* Written instruction *
For the copy, please give all of the data again exactly and leave the pictures out.

* Supplied information *
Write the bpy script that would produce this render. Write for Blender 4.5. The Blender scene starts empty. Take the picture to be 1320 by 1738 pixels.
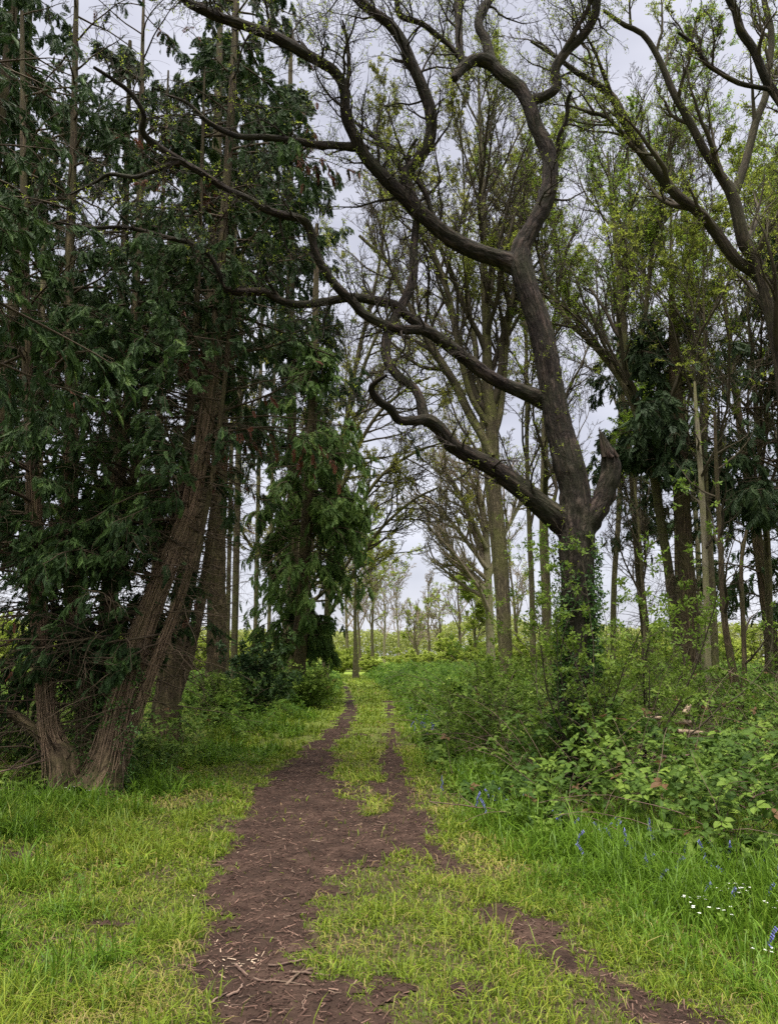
import bpy, math, random
import numpy as np
from mathutils import Vector

rng = np.random.default_rng(7)
random.seed(7)
S = bpy.context.scene
COL = S.collection

# ------------------------------------------------------------------ camera, sky, sun, exposure
FPX = 1305.0                      # focal length in photo pixels (photo is 1320 x 1738)
PITCH = math.atan(241 / FPX)      # camera looks slightly up
CAMZ = 1.6
cam_d = bpy.data.cameras.new('camera')
cam = bpy.data.objects.new('camera', cam_d)
COL.objects.link(cam)
cam.location = (0, 0, CAMZ)
cam.rotation_euler = (math.pi / 2 + PITCH, 0, 0)
cam_d.sensor_fit = 'VERTICAL'
cam_d.sensor_height = 24
cam_d.lens = 24 * FPX / 1738
cam_d.clip_end = 2000
cam_d.clip_start = 0.05
S.camera = cam

SUN_EL, SUN_AZ = math.radians(74), math.radians(200)   # high, behind the camera; overcast
world = bpy.data.worlds.new('World')
S.world = world
world.use_nodes = True
wn, wl = world.node_tree.nodes, world.node_tree.links
wn.clear()
w_out = wn.new('ShaderNodeOutputWorld')
w_bg = wn.new('ShaderNodeBackground')
w_bg.inputs['Strength'].default_value = 0.1
sky = wn.new('ShaderNodeTexSky')
sky.sky_type = 'NISHITA'
sky.sun_disc = False
sky.sun_elevation = SUN_EL
sky.sun_rotation = SUN_AZ
tc = wn.new('ShaderNodeTexCoord')
cl = wn.new('ShaderNodeTexNoise')
cl.inputs['Scale'].default_value = 3.0
cl.inputs['Detail'].default_value = 4
cl.inputs['Roughness'].default_value = 0.55
mp = wn.new('ShaderNodeMapping')
mp.inputs['Scale'].default_value = (1, 1, 2.4)
wl.new(tc.outputs['Generated'], mp.inputs['Vector'])
wl.new(mp.outputs['Vector'], cl.inputs['Vector'])
cr = wn.new('ShaderNodeValToRGB')
cr.color_ramp.elements[0].position = 0.3
cr.color_ramp.elements[0].color = (2.0, 2.02, 2.34, 1)
cr.color_ramp.elements[1].position = 0.75
cr.color_ramp.elements[1].color = (3.3, 3.3, 3.6, 1)
wl.new(cl.outputs['Fac'], cr.inputs['Fac'])
sep = wn.new('ShaderNodeSeparateXYZ')
wl.new(tc.outputs['Generated'], sep.inputs['Vector'])
zr = wn.new('ShaderNodeMapRange')          # an overcast sky is brightest overhead
zr.interpolation_type = 'SMOOTHSTEP'
zr.inputs['From Min'].default_value = 0.68
zr.inputs['From Max'].default_value = 0.95
zr.inputs['To Min'].default_value = 0.0
zr.inputs['To Max'].default_value = 1.0
wl.new(sep.outputs['Z'], zr.inputs['Value'])
zm = wn.new('ShaderNodeMix')
zm.data_type = 'RGBA'
wl.new(zr.outputs['Result'], zm.inputs['Factor'])
wl.new(cr.outputs['Color'], zm.inputs[6])
zm.inputs[7].default_value = (19.0, 18.4, 17.0, 1)
mx = wn.new('ShaderNodeMix')
mx.data_type = 'RGBA'
mx.inputs['Factor'].default_value = 0.93
wl.new(sky.outputs['Color'], mx.inputs[6])
wl.new(zm.outputs[2], mx.inputs[7])
wl.new(mx.outputs[2], w_bg.inputs['Color'])
wl.new(w_bg.outputs['Background'], w_out.inputs['Surface'])

sun_d = bpy.data.lights.new('sun', 'SUN')
sun_d.energy = 2.3
sun_d.angle = math.radians(25)
sun_d.color = (1.0, 0.95, 0.86)
sun = bpy.data.objects.new('sun', sun_d)
COL.objects.link(sun)
sdir = Vector((math.sin(SUN_AZ) * math.cos(SUN_EL), math.cos(SUN_AZ) * math.cos(SUN_EL), math.sin(SUN_EL)))
sun.rotation_euler = sdir.to_track_quat('Z', 'Y').to_euler()

S.view_settings.view_transform = 'Standard'
S.view_settings.look = 'None'
S.view_settings.gamma = 1
S.view_settings.exposure = 1.6
S.render.engine = 'CYCLES'
S.cycles.use_denoising = False
S.cycles.max_bounces = 6
S.cycles.diffuse_bounces = 4
S.cycles.glossy_bounces = 2
S.cycles.transmission_bounces = 3
S.cycles.use_adaptive_sampling = False

# ------------------------------------------------------------------ pixel -> world
CT, ST = math.cos(PITCH), math.sin(PITCH)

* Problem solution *
Write the bpy script that would produce this render. Write for Blender 4.5. The Blender scene starts empty. Take the picture to be 1320 by 1738 pixels.
import bpy, math, random
import numpy as np
from mathutils import Vector

rng = np.random.default_rng(7)
random.seed(7)
S = bpy.context.scene
COL = S.collection

# ------------------------------------------------------------------ camera, sky, sun, exposure
FPX = 1305.0                      # focal length in photo pixels (photo is 1320 x 1738)
PITCH = math.atan(241 / FPX)      # camera looks slightly up
CAMZ = 1.6
cam_d = bpy.data.cameras.new('camera')
cam = bpy.data.objects.new('camera', cam_d)
COL.objects.link(cam)
cam.location = (0, 0, CAMZ)
cam.rotation_euler = (math.pi / 2 + PITCH, 0, 0)
cam_d.sensor_fit = 'VERTICAL'
cam_d.sensor_height = 24
cam_d.lens = 24 * FPX / 1738
cam_d.clip_end = 2000
cam_d.clip_start = 0.05
S.camera = cam

SUN_EL, SUN_AZ = math.radians(74), math.radians(200)   # high, behind the camera; overcast
world = bpy.data.worlds.new('World')
S.world = world
world.use_nodes = True
wn, wl = world.node_tree.nodes, world.node_tree.links
wn.clear()
w_out = wn.new('ShaderNodeOutputWorld')
w_bg = wn.new('ShaderNodeBackground')
w_bg.inputs['Strength'].default_value = 0.1
sky = wn.new('ShaderNodeTexSky')
sky.sky_type = 'NISHITA'
sky.sun_disc = False
sky.sun_elevation = SUN_EL
sky.sun_rotation = SUN_AZ
tc = wn.new('ShaderNodeTexCoord')
cl = wn.new('ShaderNodeTexNoise')
cl.inputs['Scale'].default_value = 3.0
cl.inputs['Detail'].default_value = 4
cl.inputs['Roughness'].default_value = 0.55
mp = wn.new('ShaderNodeMapping')
mp.inputs['Scale'].default_value = (1, 1, 2.4)
wl.new(tc.outputs['Generated'], mp.inputs['Vector'])
wl.new(mp.outputs['Vector'], cl.inputs['Vector'])
cr = wn.new('ShaderNodeValToRGB')
cr.color_ramp.elements[0].position = 0.3
cr.color_ramp.elements[0].color = (2.0, 2.02, 2.34, 1)
cr.color_ramp.elements[1].position = 0.75
cr.color_ramp.elements[1].color = (3.3, 3.3, 3.6, 1)
wl.new(cl.outputs['Fac'], cr.inputs['Fac'])
sep = wn.new('ShaderNodeSeparateXYZ')
wl.new(tc.outputs['Generated'], sep.inputs['Vector'])
zr = wn.new('ShaderNodeMapRange')          # an overcast sky is brightest overhead
zr.interpolation_type = 'SMOOTHSTEP'
zr.inputs['From Min'].default_value = 0.68
zr.inputs['From Max'].default_value = 0.95
zr.inputs['To Min'].default_value = 0.0
zr.inputs['To Max'].default_value = 1.0
wl.new(sep.outputs['Z'], zr.inputs['Value'])
zm = wn.new('ShaderNodeMix')
zm.data_type = 'RGBA'
wl.new(zr.outputs['Result'], zm.inputs['Factor'])
wl.new(cr.outputs['Color'], zm.inputs[6])
zm.inputs[7].default_value = (19.0, 18.4, 17.0, 1)
mx = wn.new('ShaderNodeMix')
mx.data_type = 'RGBA'
mx.inputs['Factor'].default_value = 0.93
wl.new(sky.outputs['Color'], mx.inputs[6])
wl.new(zm.outputs[2], mx.inputs[7])
wl.new(mx.outputs[2], w_bg.inputs['Color'])
wl.new(w_bg.outputs['Background'], w_out.inputs['Surface'])

sun_d = bpy.data.lights.new('sun', 'SUN')
sun_d.energy = 2.3
sun_d.angle = math.radians(25)
sun_d.color = (1.0, 0.95, 0.86)
sun = bpy.data.objects.new('sun', sun_d)
COL.objects.link(sun)
sdir = Vector((math.sin(SUN_AZ) * math.cos(SUN_EL), math.cos(SUN_AZ) * math.cos(SUN_EL), math.sin(SUN_EL)))
sun.rotation_euler = sdir.to_track_quat('Z', 'Y').to_euler()

S.view_settings.view_transform = 'Standard'
S.view_settings.look = 'None'
S.view_settings.gamma = 1
S.view_settings.exposure = 1.6
S.render.engine = 'CYCLES'
S.cycles.use_denoising = False
S.cycles.max_bounces = 6
S.cycles.diffuse_bounces = 4
S.cycles.glossy_bounces = 2
S.cycles.transmission_bounces = 3
S.cycles.use_adaptive_sampling = False

# ------------------------------------------------------------------ pixel -> world
CT, ST = math.cos(PITCH), math.sin(PITCH)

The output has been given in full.